1365. How Many Numbers Are Smaller Than the Current Number

Description

Given the array nums, for each nums[i] find out how many numbers in the array are smaller than it. That is, for each nums[i] you have to count the number of valid j's such that j != i and nums[j] < nums[i].

Return the answer in an array.

Example 1:

Input: nums = [8,1,2,2,3]
Output: [4,0,1,1,3]
Explanation: 
For nums[0]=8 there exist four smaller numbers than it (1, 2, 2 and 3). 
For nums[1]=1 does not exist any smaller number than it.
For nums[2]=2 there exist one smaller number than it (1). 
For nums[3]=2 there exist one smaller number than it (1). 
For nums[4]=3 there exist three smaller numbers than it (1, 2 and 2).

Example 2:

Input: nums = [6,5,4,8]
Output: [2,1,0,3]

Example 3:

Input: nums = [7,7,7,7]
Output: [0,0,0,0]

Constraints:

2 <= nums.length <= 500
0 <= nums[i] <= 100

Solutions

Solution 1: Sorting + Binary Search

We can make a copy of the array \(nums\), denoted as \(arr\), and then sort \(arr\) in ascending order.
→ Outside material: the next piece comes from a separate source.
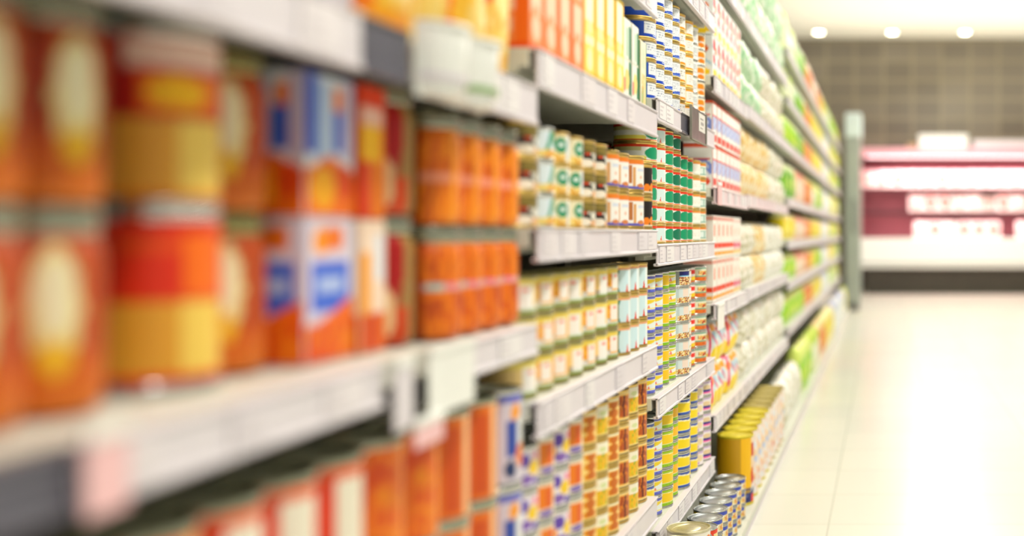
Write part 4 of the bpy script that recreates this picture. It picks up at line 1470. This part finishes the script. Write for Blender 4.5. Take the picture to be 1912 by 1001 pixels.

Next, for each element \(x\) in \(nums\), we can use binary search to find the index \(j\) of the first element that is greater than or equal to \(x\). Then \(j\) is the number of elements that are smaller than \(x\). We can store \(j\) in the answer array.

The time complexity is \(O(n \times \log n)\), and the space complexity is \(O(n)\). Where \(n\) is the length of the array \(nums\).

Python3JavaC++GoTypeScript

class Solution:
    def smallerNumbersThanCurrent(self, nums: List[int]) -> List[int]:
        arr = sorted(nums)
        return [bisect_left(arr, x) for x in nums]

class Solution {
    public int[] smallerNumbersThanCurrent(int[] nums) {
        int[] arr = nums.clone();
        Arrays.sort(arr);
        for (int i = 0; i < nums.length; ++i) {
            nums[i] = search(arr, nums[i]);
        }
        return nums;
    }

    private int search(int[] nums, int x) {
        int l = 0, r = nums.length;
        while (l < r) {
            int mid = (l + r) >> 1;
            if (nums[mid] >= x) {
                r = mid;
            } else {
                l = mid + 1;
            }
        }
        return l;
    }
}

class Solution {
public:
    vector<int> smallerNumbersThanCurrent(vector<int>& nums) {
        vector<int> arr = nums;
        sort(arr.begin(), arr.end());
        for (int i = 0; i < nums.size(); ++i) {
            nums[i] = lower_bound(arr.begin(), arr.end(), nums[i]) - arr.begin();
        }
        return nums;
    }
};

func smallerNumbersThanCurrent(nums []int) (ans []int) {
    arr := make([]int, len(nums))
    copy(arr, nums)
    sort.Ints(arr)
    for i, x := range nums {
        nums[i] = sort.SearchInts(arr, x)
    }
    return nums
}

function smallerNumbersThanCurrent(nums: number[]): number[] {
    const search = (nums: number[], x: number) => {
        let l = 0,
            r = nums.length;
        while (l < r) {
            const mid = (l + r) >> 1;
            if (nums[mid] >= x) {
                r = mid;
            } else {
                l = mid + 1;
            }
        }
        return l;
    };
    const arr = nums.slice().sort((a, b) => a - b);
    for (let i = 0; i < nums.length; ++i) {
        nums[i] = search(arr, nums[i]);
    }
    return nums;
}

Solution 2: Counting Sort + Prefix Sum

We notice that the range of elements in the array \(nums\) is \([0, 100]\). Therefore, we can use the counting sort method to first count the number of each element in the array \(nums\). Then we calculate the prefix sum of the counting array. Finally, we traverse the array \(nums\). For each element \(x\), we directly add the value of the element at index \(x\) in the counting array to the answer array.

The time complexity is \(O(n + M)\), and the space complexity is \(O(M)\). Where \(n\) and \(M\) are the length and the maximum value of the array \(nums\), respectively.